Provided data
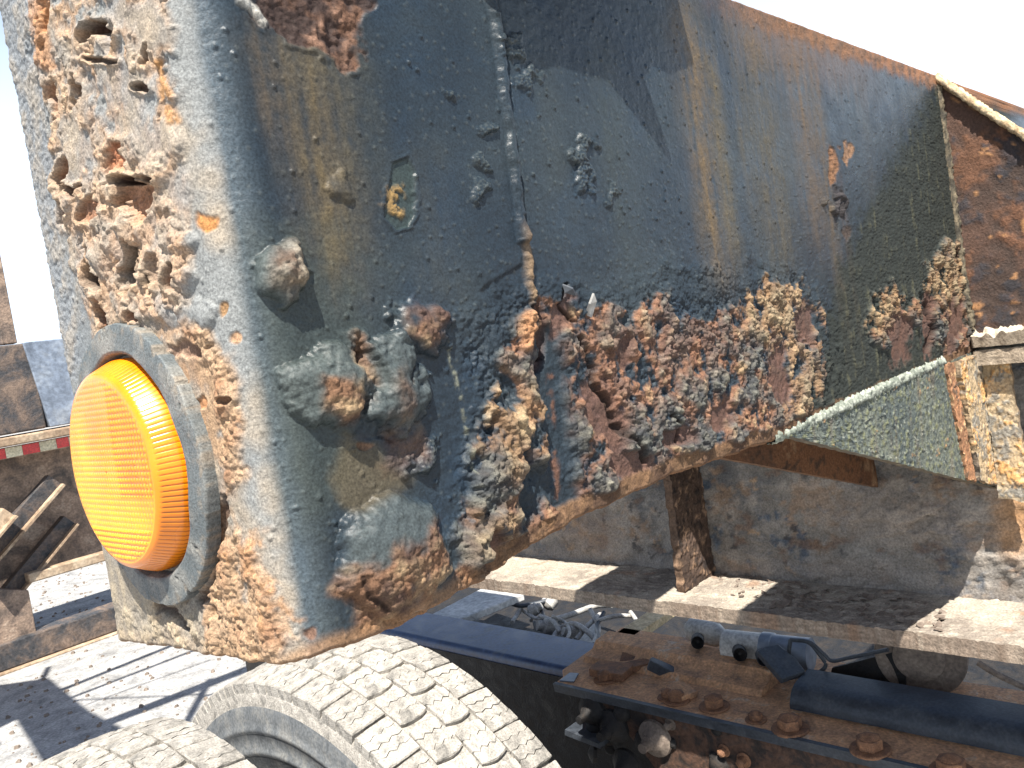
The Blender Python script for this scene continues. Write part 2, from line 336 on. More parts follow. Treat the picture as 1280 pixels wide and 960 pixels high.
def stroke(pts, w=2.0, warp=4.0, fall=1.0):
    P = np.array(pts, float); out = np.zeros(len(PX)); i = box_sel(P[:, 0].min(), P[:, 1].min(), P[:, 0].max(), P[:, 1].max(), w*3+warp+4)
    x = PX[i]+wax[i]*warp; y = PY[i]+way[i]*warp; d = np.full(len(i), 1e9)
    for a, b in zip(P[:-1], P[1:]):
        e = b-a; t = np.clip(((x-a[0])*e[0]+(y-a[1])*e[1])/(e@e+1e-9), 0, 1); d = np.minimum(d, np.hypot(x-a[0]-t*e[0], y-a[1]-t*e[1]))
    out[i] = 1-sstep(w*0.5*(1-fall*.5), w*(1+fall*.3), d); return out
mx_ = np.maximum
C = lambda *c: lin(c)[None, :]
ones = np.ones(len(PX))

# --- base coat
paint = mix(C(31, 40, 48)*ones[:, None], C(41, 49, 54)*ones[:, None], sstep(-.5, .6, n_big))
paint = mix(paint, C(32, 46, 60)*ones[:, None], sstep(0, .7, n_b2)*0.5)
dust_f = mix(C(118, 120, 119)*ones[:, None], C(140, 130, 116)*ones[:, None], sstep(-.3, .5, n_big+0.5*n_mid))
dust_f = mix(dust_f, C(104, 110, 114)*ones[:, None], sstep(.1, .7, n_b2)*.6)
dustamt = np.clip(wf*1.0+0.12*n_mid*wf, 0, 1)
corner_dust = sstep(0.02, 0.7, -gnx)*(gny < .5)
col = mix(paint, C(92, 104, 112)*ones[:, None], corner_dust*0.42)
col = mix(col, dust_f, sstep(.45, .95, dustamt))
rgh = 0.33+0.39*wf+0.10*np.clip(n_mid, -1, 1)
# --- relief of the coat, millimetres
h = 0.22*n_fine+0.35*n_mid+0.10*fbm(U*420, W*420, 2, 41)
pm = np.clip(1-pim/0.26, 0, 1)*(pid > .66); h += 0.6*pm**0.8*(0.25+0.75*(pid-.66)/.34)
pm2 = np.clip(1-pim2/0.13, 0, 1)*(pid2 > .80); h += 1.1*pm2**0.7
col = mix(col, C(110, 114, 108)*ones[:, None], 0.18*pm*(1-wf))
# small pin holes in the coat
col = mix(col, C(30, 34, 34)*ones[:, None], .5*np.clip(1-nod2/0.4, 0, 1)*(cid2 > .94)*(1-wf))

# --- ochre streaks running down the side face
def streak(px150, w, y0, y1, k, c=(126, 108, 72), fade=60):
    global col, rgh
    xc = onY(px150, 150, Y0)[0]; wx = w/1050*1.45*math.hypot(xc, Y0)
    m = np.exp(-((gx-xc+0.003*n_big+0.0025*n_vert)/wx)**2)*sstep(y0-fade, y0+10, PY)*(1-sstep(y1-fade, y1+fade, PY))*(gny < -.6)
    m *= np.clip(.62+.5*n_vert+.4*n_mid+.3*n_fine, 0, 1.1); m = np.clip(m*k*.95, 0, 1)
    col = mix(col, C(*c)*ones[:, None], m); rgh = rgh+m*.25
for a in [(392, 30, 60, 360, .7, (96, 82, 56)), (430, 16, 60, 300, .35, (84, 76, 56)), (345, 18, 40, 170, .6, (88, 74, 56)), (520, 30, 200, 420, .2, (76, 72, 56)), (462, 18, 60, 220, .3, (74, 72, 58)),
          (760, 22, 70, 330, .22, (72, 76, 66)), (874, 24, 30, 340, .75, (104, 86, 60)), (898, 12, 80, 320, .65, (96, 84, 60)), (955, 32, 40, 330, .6, (90, 80, 60)), (925, 10, 40, 260, .3, (96, 84, 62)),
          (1004, 22, 40, 300, .6, (104, 84, 60)), (1024, 12, 80, 440, .5, (104, 84, 56)), (1040, 6, 250, 440, .4, (96, 68, 48)), (1080, 12, 130, 300, .15, (88, 78, 62)), (300, 14, 300, 820, .3, (66, 68, 60)), (690, 14, 100, 250, .15, (72, 72, 60))]: streak(*a)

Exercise
Leave the pictures out and reproduce exactly the lines from the top of the listing above through the line with "ones = np.ones(len(PX))".

Output
The Blender Python script for this scene continues. Write part 2, from line 336 on. More parts follow. Treat the picture as 1280 pixels wide and 960 pixels high.
def stroke(pts, w=2.0, warp=4.0, fall=1.0):
    P = np.array(pts, float); out = np.zeros(len(PX)); i = box_sel(P[:, 0].min(), P[:, 1].min(), P[:, 0].max(), P[:, 1].max(), w*3+warp+4)
    x = PX[i]+wax[i]*warp; y = PY[i]+way[i]*warp; d = np.full(len(i), 1e9)
    for a, b in zip(P[:-1], P[1:]):
        e = b-a; t = np.clip(((x-a[0])*e[0]+(y-a[1])*e[1])/(e@e+1e-9), 0, 1); d = np.minimum(d, np.hypot(x-a[0]-t*e[0], y-a[1]-t*e[1]))
    out[i] = 1-sstep(w*0.5*(1-fall*.5), w*(1+fall*.3), d); return out
mx_ = np.maximum
C = lambda *c: lin(c)[None, :]
ones = np.ones(len(PX))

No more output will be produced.